Roberto Saporito, Il rumore della terra che gira, Perdisa Pop, 2010

Roberto Saporito narra con un linguaggio ridotto ai minimi termini, come già aveva saputo fare in Carenze di futuro, spingendosi però oltre: la storia viene semplificata, resa lineare, sembra quasi ignorare il mondo esterno alla percezione dei personaggi, restituendo spesso un’atmosfera rarefatta e quasi claustrofobica, adatta ai protagonisti solitari del romanzo. È un progetto ambizioso, quello che emerge dalle pagine de Il rumore della terra che gira: si ha quasi la sensazione che l’autore abbia cercato una mediazione tra la prosa, con le proprie necessità narrative, e la poesia, nella sua capacità di evocare sensazioni, descrivere impressioni difficilmente riducibili a nozioni chiare e razionali. Il risultato è un romanzo fluttuante e spesso sfuggente, che non tenta di approfondire e di scavare troppo nei personaggi, ma si limita a renderne gli stati, qui e ora, senza ricostruirne interamente le vite. Al lettore viene fornita solo la visione della contingenza, può sapere solo quello che passa per la mente e per i sensi del personaggio, viene costretto a seguirne il flusso. È appunto un progetto ambizioso, perché spesso questo tipo di approccio “in punta di matita”, leggero ed evanescente, può lasciare fuori il lettore, renderlo estraneo, ma allo stesso tempo può pungerlo con decisione in altri momenti di maggiore empatia.

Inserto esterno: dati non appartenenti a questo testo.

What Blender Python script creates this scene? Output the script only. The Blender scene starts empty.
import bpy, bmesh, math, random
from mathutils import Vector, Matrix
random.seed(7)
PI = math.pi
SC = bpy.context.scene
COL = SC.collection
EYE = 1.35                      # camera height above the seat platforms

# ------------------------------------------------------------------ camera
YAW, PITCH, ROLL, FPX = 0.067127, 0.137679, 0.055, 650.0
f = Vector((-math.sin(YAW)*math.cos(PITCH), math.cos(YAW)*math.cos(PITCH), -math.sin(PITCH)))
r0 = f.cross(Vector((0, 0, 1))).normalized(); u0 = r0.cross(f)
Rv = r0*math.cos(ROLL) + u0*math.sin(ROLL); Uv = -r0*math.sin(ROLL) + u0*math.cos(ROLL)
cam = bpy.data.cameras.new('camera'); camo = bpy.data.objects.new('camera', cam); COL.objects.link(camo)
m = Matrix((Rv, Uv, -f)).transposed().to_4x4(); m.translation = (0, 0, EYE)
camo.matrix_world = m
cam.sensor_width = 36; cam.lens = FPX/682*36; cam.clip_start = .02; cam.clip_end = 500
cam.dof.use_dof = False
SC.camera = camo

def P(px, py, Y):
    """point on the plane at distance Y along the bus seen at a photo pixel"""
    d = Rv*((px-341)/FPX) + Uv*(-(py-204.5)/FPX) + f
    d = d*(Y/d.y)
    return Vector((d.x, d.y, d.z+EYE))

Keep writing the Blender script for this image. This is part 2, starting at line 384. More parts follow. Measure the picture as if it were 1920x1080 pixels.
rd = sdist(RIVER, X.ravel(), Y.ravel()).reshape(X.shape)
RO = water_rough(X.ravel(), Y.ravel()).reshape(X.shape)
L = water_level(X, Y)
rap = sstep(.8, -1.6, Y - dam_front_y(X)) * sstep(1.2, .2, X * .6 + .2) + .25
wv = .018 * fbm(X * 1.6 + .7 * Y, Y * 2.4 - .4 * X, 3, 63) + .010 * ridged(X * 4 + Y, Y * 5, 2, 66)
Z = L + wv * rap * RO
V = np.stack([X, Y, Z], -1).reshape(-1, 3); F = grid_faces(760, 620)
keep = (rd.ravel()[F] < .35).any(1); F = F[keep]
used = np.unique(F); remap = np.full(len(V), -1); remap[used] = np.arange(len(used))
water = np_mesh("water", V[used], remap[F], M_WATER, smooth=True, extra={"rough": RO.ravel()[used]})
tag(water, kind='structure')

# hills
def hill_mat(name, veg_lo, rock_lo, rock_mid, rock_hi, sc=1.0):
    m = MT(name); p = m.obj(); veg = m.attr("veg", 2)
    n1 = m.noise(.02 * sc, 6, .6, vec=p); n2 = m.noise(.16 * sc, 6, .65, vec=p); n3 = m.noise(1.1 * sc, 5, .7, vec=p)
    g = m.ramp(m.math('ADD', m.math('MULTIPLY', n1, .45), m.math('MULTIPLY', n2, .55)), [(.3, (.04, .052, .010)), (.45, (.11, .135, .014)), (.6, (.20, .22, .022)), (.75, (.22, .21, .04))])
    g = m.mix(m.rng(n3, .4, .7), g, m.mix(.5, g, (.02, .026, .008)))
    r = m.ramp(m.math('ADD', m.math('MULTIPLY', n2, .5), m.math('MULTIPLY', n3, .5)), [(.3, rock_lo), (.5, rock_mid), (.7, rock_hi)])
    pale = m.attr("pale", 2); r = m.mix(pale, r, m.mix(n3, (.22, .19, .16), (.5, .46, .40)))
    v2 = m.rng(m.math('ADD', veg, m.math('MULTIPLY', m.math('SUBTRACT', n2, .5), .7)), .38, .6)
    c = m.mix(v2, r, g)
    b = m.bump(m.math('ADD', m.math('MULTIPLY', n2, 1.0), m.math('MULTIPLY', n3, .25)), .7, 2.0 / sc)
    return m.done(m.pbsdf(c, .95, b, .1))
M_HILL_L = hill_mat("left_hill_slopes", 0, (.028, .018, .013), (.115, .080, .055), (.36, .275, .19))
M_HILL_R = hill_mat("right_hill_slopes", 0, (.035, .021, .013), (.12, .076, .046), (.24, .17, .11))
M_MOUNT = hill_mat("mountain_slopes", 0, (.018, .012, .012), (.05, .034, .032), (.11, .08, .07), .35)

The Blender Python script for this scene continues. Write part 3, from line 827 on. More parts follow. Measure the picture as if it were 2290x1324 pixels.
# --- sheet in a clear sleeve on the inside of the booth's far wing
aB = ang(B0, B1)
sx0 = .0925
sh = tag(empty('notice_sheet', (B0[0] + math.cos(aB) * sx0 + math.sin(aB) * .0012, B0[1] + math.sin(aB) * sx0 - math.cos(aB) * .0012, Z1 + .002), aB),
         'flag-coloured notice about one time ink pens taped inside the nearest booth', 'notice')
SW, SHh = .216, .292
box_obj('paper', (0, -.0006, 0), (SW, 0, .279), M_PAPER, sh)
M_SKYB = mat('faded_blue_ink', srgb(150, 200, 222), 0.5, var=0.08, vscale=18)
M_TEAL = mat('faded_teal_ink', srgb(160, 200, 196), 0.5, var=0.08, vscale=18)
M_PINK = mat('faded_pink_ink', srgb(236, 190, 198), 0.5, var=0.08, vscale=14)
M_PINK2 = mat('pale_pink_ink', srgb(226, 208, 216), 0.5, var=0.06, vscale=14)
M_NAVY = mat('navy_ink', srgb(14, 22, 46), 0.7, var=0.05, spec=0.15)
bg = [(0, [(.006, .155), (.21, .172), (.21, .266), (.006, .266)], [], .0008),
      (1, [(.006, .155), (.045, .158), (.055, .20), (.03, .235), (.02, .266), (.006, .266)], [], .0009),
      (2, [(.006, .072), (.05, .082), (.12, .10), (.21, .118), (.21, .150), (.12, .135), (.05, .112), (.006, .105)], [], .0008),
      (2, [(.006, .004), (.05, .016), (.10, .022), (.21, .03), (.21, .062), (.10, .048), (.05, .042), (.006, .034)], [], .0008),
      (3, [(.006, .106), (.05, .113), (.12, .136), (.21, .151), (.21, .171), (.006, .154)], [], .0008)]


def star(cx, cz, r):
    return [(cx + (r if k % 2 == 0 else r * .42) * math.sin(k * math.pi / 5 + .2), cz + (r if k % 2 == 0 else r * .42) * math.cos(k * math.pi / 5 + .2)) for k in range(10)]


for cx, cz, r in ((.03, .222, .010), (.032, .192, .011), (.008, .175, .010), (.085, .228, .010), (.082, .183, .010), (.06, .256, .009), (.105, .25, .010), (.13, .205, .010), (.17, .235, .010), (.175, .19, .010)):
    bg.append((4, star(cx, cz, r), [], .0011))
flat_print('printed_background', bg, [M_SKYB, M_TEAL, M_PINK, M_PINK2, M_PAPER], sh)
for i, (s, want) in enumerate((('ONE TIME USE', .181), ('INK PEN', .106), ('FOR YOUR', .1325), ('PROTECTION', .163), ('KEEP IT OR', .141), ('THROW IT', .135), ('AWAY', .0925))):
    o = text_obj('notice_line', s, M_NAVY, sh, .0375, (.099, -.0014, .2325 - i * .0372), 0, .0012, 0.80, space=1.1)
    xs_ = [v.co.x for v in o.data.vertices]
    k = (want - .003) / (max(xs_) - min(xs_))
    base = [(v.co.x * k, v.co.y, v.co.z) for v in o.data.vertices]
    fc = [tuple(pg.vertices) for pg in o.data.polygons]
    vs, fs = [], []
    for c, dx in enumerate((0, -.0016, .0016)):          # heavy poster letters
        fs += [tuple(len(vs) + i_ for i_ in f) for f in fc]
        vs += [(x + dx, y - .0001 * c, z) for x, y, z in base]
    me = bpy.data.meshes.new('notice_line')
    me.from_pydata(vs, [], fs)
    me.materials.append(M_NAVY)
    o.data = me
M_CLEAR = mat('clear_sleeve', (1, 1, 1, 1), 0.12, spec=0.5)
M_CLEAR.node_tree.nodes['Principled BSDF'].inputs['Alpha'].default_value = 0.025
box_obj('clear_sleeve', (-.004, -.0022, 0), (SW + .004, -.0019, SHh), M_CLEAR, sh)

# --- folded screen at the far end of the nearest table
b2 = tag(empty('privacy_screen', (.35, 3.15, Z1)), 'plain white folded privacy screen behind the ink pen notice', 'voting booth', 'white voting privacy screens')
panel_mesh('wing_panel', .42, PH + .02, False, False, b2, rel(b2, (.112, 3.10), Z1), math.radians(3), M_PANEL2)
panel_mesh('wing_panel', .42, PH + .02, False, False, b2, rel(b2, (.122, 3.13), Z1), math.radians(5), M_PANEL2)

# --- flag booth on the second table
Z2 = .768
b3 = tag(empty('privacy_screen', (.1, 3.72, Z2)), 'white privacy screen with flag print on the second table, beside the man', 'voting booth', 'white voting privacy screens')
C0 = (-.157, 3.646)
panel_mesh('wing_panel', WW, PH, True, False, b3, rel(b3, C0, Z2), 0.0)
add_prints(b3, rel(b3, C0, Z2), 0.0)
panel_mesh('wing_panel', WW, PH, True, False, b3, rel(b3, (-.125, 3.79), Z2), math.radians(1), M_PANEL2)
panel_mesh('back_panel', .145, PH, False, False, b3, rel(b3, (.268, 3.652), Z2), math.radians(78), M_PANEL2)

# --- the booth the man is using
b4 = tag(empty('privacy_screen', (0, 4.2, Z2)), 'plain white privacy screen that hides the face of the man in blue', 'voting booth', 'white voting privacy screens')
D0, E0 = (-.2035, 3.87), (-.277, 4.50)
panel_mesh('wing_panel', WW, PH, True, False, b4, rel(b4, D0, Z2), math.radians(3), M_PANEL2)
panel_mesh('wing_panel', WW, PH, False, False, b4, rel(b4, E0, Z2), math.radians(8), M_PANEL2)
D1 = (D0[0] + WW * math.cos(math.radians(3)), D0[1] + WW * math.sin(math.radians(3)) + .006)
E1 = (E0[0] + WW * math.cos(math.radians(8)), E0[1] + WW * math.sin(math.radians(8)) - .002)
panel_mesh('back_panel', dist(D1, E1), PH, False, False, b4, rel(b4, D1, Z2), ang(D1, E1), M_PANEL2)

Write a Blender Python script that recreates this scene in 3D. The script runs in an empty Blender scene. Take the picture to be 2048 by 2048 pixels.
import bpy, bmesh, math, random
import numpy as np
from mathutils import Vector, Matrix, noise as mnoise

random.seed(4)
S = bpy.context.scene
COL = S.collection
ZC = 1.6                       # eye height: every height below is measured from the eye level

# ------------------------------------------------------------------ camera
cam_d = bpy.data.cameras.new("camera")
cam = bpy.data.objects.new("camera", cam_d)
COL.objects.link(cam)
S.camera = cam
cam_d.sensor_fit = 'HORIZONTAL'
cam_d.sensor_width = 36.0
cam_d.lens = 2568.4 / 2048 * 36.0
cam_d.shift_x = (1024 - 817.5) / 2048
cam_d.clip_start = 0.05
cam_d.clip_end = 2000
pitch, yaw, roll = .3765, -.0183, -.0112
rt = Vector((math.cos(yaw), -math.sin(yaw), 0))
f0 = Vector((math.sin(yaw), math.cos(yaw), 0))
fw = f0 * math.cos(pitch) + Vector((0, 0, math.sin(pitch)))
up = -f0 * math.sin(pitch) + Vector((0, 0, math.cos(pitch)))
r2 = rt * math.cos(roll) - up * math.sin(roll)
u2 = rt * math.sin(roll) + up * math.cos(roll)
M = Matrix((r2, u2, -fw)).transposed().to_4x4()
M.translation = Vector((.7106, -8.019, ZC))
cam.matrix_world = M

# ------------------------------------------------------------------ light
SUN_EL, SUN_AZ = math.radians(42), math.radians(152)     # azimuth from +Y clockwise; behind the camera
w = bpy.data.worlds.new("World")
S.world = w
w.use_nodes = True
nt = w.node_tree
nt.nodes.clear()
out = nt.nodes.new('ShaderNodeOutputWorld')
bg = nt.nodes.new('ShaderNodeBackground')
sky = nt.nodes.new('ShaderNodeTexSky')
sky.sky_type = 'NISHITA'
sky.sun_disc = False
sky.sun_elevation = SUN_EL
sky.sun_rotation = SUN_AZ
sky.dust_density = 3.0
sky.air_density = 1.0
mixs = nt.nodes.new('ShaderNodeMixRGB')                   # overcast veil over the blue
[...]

Roberto Saporito (1962) ha studiato giornalismo e Il rumore della terra che gira è il suo quinto romanzo. Ferrato nel racconto – genere che in un certo senso non sembra abbandonare nemmeno nelle prove di più ampio respiro, quasi dei racconti lunghi – ne ha pubblicati molti su diverse riviste letterarie, su antologie e altrettanti in due raccolte personali.